DKPP juga tidak menjamin kepastian dan keadilan. Sebab proses perkara terus berlangsung padahal laporan sudah dicabut.
"Dalam banyak kasus yang diputus oleh DKPP ketika pengadu sudah mencabut aduannya maka perkara itu dihentikan. Ini mengapa dalam kasus Anggota KPU atas nama Evi Ginting ini, dia meneruskan," urainya.
"Ini tergugat lainnya anggota KPU lain hanya diberi teguran, tetapi terhadap Evi khusus diberhentikan. Ini tidak konsistennya di sini," tambah Eddy.
Peluang Bagi Evi Novida
Selain itu, Eddy mengungkapkan, Evi Novida Ginting masih memiliki kesempatan untuk kembali menjadi komisioner KPU. Meskipun Evi telah dipecat lewat Putusan Dewan Kehormatan Penyelenggara Pemilihan Umum (DKPP) Nomor 317 tahun 2020.
Hal itu bisa terjadi jika gugatan Evi terhadap putusan DKPP dikabulkan oleh Pengadilan Tata Usaha Negara (PTUN) dan putusan DKPP dibatalkan oleh PTUN.
"Tidak perlu berkecil hati kenapa? Karena nanti seandainya putusan PTUN membatalkan putusan DKPP dan kemudian kedudukan Evi ini dikembalikan sebagai anggota KPU," katanya.

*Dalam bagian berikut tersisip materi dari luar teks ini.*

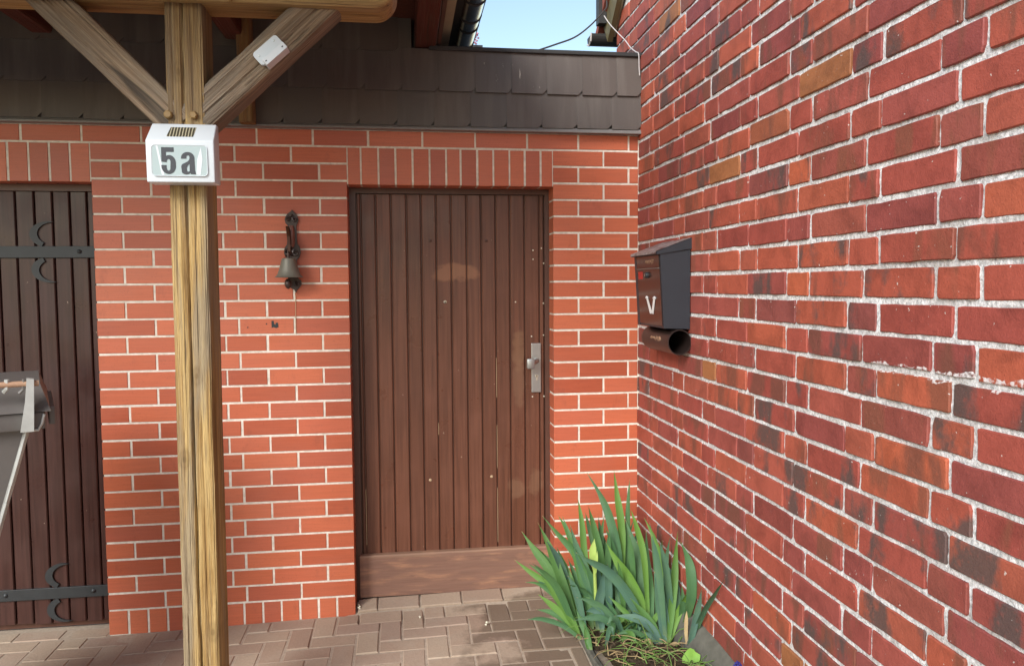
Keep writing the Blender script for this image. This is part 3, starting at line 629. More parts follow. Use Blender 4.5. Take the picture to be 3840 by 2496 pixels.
# concrete haunch along the foot of the wall
mb = MB(); n = 60
for i in range(n+1):
    y = -3.2+3.19*i/n; w = 0.012*fbm(y*6, 2.0); t = 0.02*fbm(y*4, 5.0)
    for x, z in ((-0.001, 0.018+w), (-0.020+t*.4, 0.006+w), (-0.050+t, -0.045+w), (-0.078+t, -0.11), (-0.085+t, -0.25)): mb.v.append(Vector((x, y, z-0.10*sstep(-0.75, -0.1, y)+0.004*fbm(x*60, y*40))))
for i in range(n):
    for k in range(4): a = i*5+k; mb.f.append([a, a+1, a+6, a+5])
mb.build('concrete_haunch', M['concrete'], house, True)

# ------------------------------------------------------------------ timber carport
def timber(name, mat, a, b, w, d, parent, seed=0, cracks=(), wane=0.004, yaw=None, res=0.018, taper=None):
    """squared, weathered timber from a to b (centre line); local Z along it, local -Y is the face seen; cracks: (x0, depth, width)"""
    a, b = Vector(a), Vector(b); Lz = (b-a).length; zax = (b-a).normalized(); yax = Vector((0, 0, 1)) if abs(zax.y) > 0.9 else Vector((0, 1, 0)); xax = yax.cross(zax).normalized(); yax = zax.cross(xax)
    m = max(4, int(Lz/res)); ring = []
    nf = 30
    for i in range(nf+1): ring.append((-w/2+w*i/nf, -d/2))
    for i in range(1, 8): ring.append((w/2, -d/2+d*i/8))
    for i in range(0, 7): ring.append((w/2-w*i/6, d/2))
    for i in range(1, 8): ring.append((-w/2, d/2-d*i/8))
    n = len(ring); vs = []; fs = []
    for j in range(m+1):
        z = Lz*j/m
        for x, y in ring:
            px, py = x, y; r = 0.006
            if abs(x) > w/2-r and abs(y) > d/2-r: px -= math.copysign(0.0035, x); py -= math.copysign(0.0035, y)
            e = fbm(x*14+seed, z*2.2, y*14, 3); px += math.copysign(wane, x)*(-abs(e))*1.6*(abs(x) > w*0.42); py += 0.004*e
            if y < -d/2+0.001:
                py += 0.0022*fbm(x*120+seed, z*3.0, 2.0, 2)
                for x0, dep, wd in cracks:
                    xc = x0+0.012*fbm(z*1.6+seed, x0*50)+0.004*fbm(z*9, x0*9+seed); q = (x-xc)/wd
                    if abs(q) < 3: py += dep*math.exp(-q*q)*max(0.0, min(1.0, 0.55+1.6*fbm(z*1.1, x0*77+seed)))
            vs.append((px, py, z))
    for j in range(m):
        for k in range(n): p = j*n+k; q = j*n+(k+1) % n; fs.append([p, q, q+n, p+n])
    fs.append([k for k in range(n)][::-1]); fs.append([m*n+k for k in range(n)])
    me = mdata(name, vs, fs, mat, True); me.set_sharp_from_angle(angle=math.radians(50))
    o = bpy.data.objects.new(name, me); COL.objects.link(o)
    Mx = Matrix(((xax.x, yax.x, zax.x, a.x), (xax.y, yax.y, zax.y, a.y), (xax.z, yax.z, zax.z, a.z), (0, 0, 0, 1)))
    o.matrix_basis = Mx
    if parent: o.parent = parent; o.location = a-wpos(parent)
    return o
carport = thing('timber_carport', 'weathered timber carport frame with square post, two braces and a roof', 'carport', (-1.858, -0.925, -0.23))
YP = -1.0; PW, PD = 0.124, 0.150
post = timber('post', M['post'], (-1.861, YP+PD/2, -0.235), (-1.851, YP+PD/2, 2.292), PW, PD, carport, 3, ((-0.004, 0.022, 0.0034), (0.026, 0.006, 0.0024), (-0.036, 0.006, 0.0024)), 0.006, res=0.014)
for s, x in ((0, -1.905), (1, -1.826)):
    mb = MB(); n = 6
    mb.lathe([(0.0, -0.016), (0.010, -0.016), (0.0135, -0.012), (0.0135, 0.004)], (x, YP, 1.925), 9 if s == 0 else 6, 'y'); mb.build('bolt_head', M['brass'], carport)
br_r = timber('brace', M['brace'], (-1.842, YP+0.062, 1.905), (-1.330, YP+0.062, 2.385), 0.118, 0.118, carport, 11, ((0.01, 0.010, 0.003), (-0.03, 0.007, 0.002), (0.038, 0.007, 0.0025)), 0.007, res=0.014)
br_l = timber('brace', M['brace'], (-1.875, YP+0.062, 1.895), (-2.400, YP+0.062, 2.420), 0.112, 0.118, carport, 23, ((0.0, 0.010, 0.003), (-0.028, 0.006, 0.002), (0.03, 0.006, 0.002)), 0.006, res=0.014)
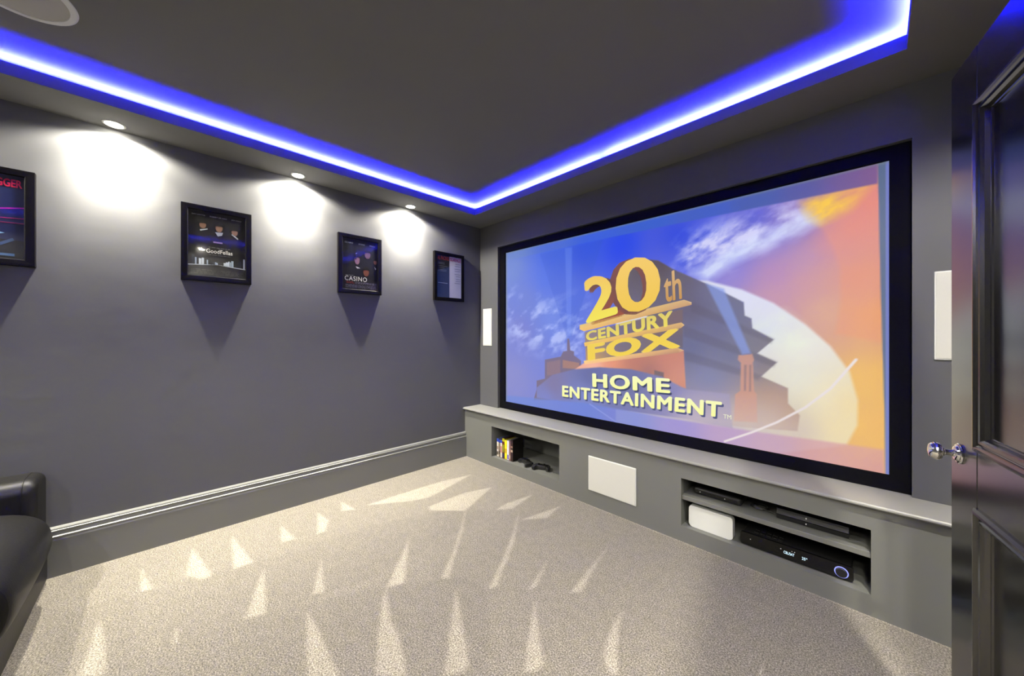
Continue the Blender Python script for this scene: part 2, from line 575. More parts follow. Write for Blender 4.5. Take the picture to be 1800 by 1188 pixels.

Jika nanti PTUN membatalkan putusan DKPP, maka presiden Joko Widodo (Jokowi) bisa kembali menerbitkan Keputusan Presiden (Keppres). Keppres tersebut berisi pengangkatan kembali Evi sebagai komisioner KPU RI.
"Saya yakin presiden boleh menerbitkan Keppres untuk mengangkat kembali (Evi Novida Ginting)," jelasnya.
Dia pun meminta agar DPR RI, khususnya Komisi II tidak buru-buru membahas surat presiden atas pemberhentian Evi. Dia menyarankan agar DPR menunggu putusan PTUN Jakarta atas gugatan yang dilayangkan Evi.
"Saya berharap DPR bisa menunggu hasil sidang di PTUN. Jadi tidak buru-buru untuk mengambil keputusan menindaklanjuti keputusan presiden tapi bersabar sedikit sambil menunggu putusan PTUN terhadap kasus Bu Evi ini," tandasnya.